Now Ashley might have made a different choice. Perhaps somebody told her along the
way that the source of her mother’s problems were blacks who were on welfare and too
lazy to work, or Hispanics who were coming into the country illegally. But she didn’t. She
sought out allies in her fight against injustice.
Anyway, Ashley finishes her story and then goes around the room and asks everyone else
why they’re supporting the campaign. They all have different stories and reasons. Many
bring up a specific issue. And finally they come to this elderly black man who’s been
sitting there quietly the entire time. And Ashley asks him why he’s there. And he does not
bring up a specific issue.
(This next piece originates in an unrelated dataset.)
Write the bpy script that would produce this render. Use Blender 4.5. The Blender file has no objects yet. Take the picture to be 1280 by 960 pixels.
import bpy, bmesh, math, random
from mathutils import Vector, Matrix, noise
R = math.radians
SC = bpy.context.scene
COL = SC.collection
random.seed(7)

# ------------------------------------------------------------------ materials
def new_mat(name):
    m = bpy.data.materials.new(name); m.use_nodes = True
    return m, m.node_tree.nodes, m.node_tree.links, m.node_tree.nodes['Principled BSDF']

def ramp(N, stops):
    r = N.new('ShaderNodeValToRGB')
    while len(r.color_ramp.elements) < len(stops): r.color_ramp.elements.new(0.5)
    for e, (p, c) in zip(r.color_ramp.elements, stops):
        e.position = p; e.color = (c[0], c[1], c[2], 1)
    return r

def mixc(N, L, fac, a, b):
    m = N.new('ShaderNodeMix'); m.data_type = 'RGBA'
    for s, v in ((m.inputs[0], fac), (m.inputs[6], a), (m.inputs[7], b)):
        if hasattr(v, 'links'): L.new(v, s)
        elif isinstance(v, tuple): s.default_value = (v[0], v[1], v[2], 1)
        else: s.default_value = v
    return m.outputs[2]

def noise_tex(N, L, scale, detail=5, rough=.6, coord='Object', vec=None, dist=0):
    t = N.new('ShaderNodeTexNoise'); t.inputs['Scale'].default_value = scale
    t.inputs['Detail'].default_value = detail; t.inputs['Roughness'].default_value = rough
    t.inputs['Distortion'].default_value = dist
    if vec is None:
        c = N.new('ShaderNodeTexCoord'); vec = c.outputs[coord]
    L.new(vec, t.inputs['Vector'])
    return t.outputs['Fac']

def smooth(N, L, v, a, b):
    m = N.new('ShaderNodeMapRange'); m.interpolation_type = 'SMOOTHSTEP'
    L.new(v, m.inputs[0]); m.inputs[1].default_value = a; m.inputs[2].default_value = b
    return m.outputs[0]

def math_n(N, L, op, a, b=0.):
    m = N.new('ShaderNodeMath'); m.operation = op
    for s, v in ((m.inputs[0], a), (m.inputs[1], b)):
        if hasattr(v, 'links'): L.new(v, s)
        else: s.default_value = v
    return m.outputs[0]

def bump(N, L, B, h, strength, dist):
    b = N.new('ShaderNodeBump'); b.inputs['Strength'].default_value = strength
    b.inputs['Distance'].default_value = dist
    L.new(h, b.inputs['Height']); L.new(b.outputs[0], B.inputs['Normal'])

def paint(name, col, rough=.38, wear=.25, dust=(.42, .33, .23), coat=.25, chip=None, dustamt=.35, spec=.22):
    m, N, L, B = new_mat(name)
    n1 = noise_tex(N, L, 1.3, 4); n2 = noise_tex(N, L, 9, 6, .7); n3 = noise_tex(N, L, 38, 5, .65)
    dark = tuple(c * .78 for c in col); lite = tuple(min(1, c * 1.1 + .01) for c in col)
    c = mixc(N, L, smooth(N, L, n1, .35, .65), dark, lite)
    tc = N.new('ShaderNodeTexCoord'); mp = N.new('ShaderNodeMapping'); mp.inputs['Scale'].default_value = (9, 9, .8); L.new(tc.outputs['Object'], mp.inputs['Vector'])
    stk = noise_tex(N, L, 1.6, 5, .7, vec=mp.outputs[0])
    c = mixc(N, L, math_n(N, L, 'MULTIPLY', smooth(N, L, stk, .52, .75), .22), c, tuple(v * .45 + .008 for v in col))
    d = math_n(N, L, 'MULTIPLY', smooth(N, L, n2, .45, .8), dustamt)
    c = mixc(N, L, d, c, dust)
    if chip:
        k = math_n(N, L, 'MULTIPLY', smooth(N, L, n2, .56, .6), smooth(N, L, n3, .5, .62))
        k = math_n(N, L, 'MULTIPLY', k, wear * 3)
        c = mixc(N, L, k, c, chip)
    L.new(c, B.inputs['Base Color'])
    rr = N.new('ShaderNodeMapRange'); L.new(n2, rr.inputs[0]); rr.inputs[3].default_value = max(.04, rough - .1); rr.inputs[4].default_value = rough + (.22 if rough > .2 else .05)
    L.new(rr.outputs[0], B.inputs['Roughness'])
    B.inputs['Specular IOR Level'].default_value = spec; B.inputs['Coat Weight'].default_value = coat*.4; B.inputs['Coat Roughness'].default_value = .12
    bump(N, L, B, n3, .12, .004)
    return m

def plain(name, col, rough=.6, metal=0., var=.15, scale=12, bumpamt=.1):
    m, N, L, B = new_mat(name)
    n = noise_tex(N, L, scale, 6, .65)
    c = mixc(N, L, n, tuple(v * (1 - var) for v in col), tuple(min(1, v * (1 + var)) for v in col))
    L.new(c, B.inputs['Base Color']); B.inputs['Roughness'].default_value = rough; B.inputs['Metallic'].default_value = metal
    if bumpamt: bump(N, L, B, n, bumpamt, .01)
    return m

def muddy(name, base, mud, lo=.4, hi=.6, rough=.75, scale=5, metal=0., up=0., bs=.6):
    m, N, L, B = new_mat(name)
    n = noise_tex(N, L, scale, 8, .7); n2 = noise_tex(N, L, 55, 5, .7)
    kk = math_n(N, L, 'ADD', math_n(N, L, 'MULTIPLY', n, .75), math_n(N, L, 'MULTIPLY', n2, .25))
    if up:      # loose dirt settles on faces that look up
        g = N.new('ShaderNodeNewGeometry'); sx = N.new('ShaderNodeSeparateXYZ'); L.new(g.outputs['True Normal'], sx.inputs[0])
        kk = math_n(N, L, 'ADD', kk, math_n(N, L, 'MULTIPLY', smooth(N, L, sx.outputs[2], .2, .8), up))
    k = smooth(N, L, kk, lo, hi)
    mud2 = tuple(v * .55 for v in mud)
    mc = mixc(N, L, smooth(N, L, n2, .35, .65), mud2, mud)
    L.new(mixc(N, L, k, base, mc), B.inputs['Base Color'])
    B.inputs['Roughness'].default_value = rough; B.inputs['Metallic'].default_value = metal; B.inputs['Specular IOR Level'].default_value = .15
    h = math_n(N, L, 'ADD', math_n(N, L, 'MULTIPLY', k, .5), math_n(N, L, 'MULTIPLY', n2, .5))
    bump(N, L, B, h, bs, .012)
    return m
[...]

He does not say health care or the economy. He does not say
education or the war. He does not say that he was there because of Barack Obama. He
simply says to everyone in the room, “I am here because of Ashley.”
“I’m here because of Ashley.” By itself, that single moment of recognition between that
young white girl and that old black man is not enough. It is not enough to give health care
to the sick, or jobs to the jobless, or education to our children.
But it is where we start. It is where our union grows stronger. And as so many generations
have come to realize over the course of the two-hundred and twenty one years since a
band of patriots signed that document in Philadelphia, that is where the perfection begins.